Olive Bar & Kitchen For Fall/Winter 2017

As an Olive Bar & Kitchen veteran, I have a go-to {and I’ll sheepishly admit it’s not an extremely novel one}; the pizza. Whether it’s peppered with prosciutto, or even doused liberally with olive oil and {my nemesis} arugula, I can’t not eat a pizza when I’m there.

Which is why, when the Chef In Charge {Dhruv Oberoi} made his intentions to not serve me any as part of the Fall/Winter menu preview perfectly clear, I was devastated. I was cheating, and my cheese-laden baked Mortadella pie in the darker dregs of the kitchen would find out and hate me forever. It would think I had replaced it with younger, fresher dishes with their big, perky new ingredients, and it felt so wrong.

But when the courses started to appear, it became evident that pizza was too passé for this particular menu {not Olive in general; just saying}.

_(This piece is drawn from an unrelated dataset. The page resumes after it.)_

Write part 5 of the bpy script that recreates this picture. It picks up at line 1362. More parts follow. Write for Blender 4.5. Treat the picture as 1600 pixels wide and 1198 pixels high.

Subsuming a series of rarer-than-usual techniques, like salt curing and the lacto-fermentation of vegetables, the selection on their Fall/Winter menu is not for those that favour the classic and unadulterated. If, however, you’re open to new experiences {consider this a pint-sized personality test}, it’s quite the spread; and some things {be prepared} are the very definition of ‘an acquired taste’ .

For instance, the Mushroom Duxelles; mushroom roulade and asparagus with a split truffle emulsion, and the Andaman Oysters with Salmon Mi-cuit; spice-cured blue chip salmon with golden-friend oysters are the first two things that sprung to my mind when I realised a seasoned palette would be delighted tucking into either, but an untrained one… perhaps not so much.

However, certain things are worth parting with your preferences for; I found, in particular, the Hokkaido Scallops with Glazed Ham Hock exquisite, because pairing pork crackling with scallops may seem daring, but it worked well. The other thing that stood out for me was the Peking Duck Leg Pithivier, which featured a pulled, confit duck leg baked in crispy, puff pastry, served with spice-crusted, rendered duck breast and was definitely an amalgam of strong flavours, with almost muscular textures. But, again, it’s unlike anything you’re likely to eat this Fall/Winter {in a refreshing, unique fashion}.

But, to me, the true danseuse of this ballet was the Tiramisu 8.0. Served in a perfect, cocoa-dusted ring with a kitschy box-of-cigars style cluster of cannoli, this Tiramisu is one of the most distinct I’ve ever tasted. Liquor-laced with the skilled precision that makes it almost ambrosial {and not overpowering, as  the alcohol-levels in Tiramisu often can be}, it was hands down one the of best, most incomparable desserts that have emerged in Delhi this year.

I’d recommend anyone with a proclivity to welcoming new flavours, please go {also, make sure if you’re not wildly hungry; the courses tend to take their time and bait your breath}. If you’re a true-blue lover of all things avant-garde, the new Fall/Winter menu will surprise you, and pleasantly so.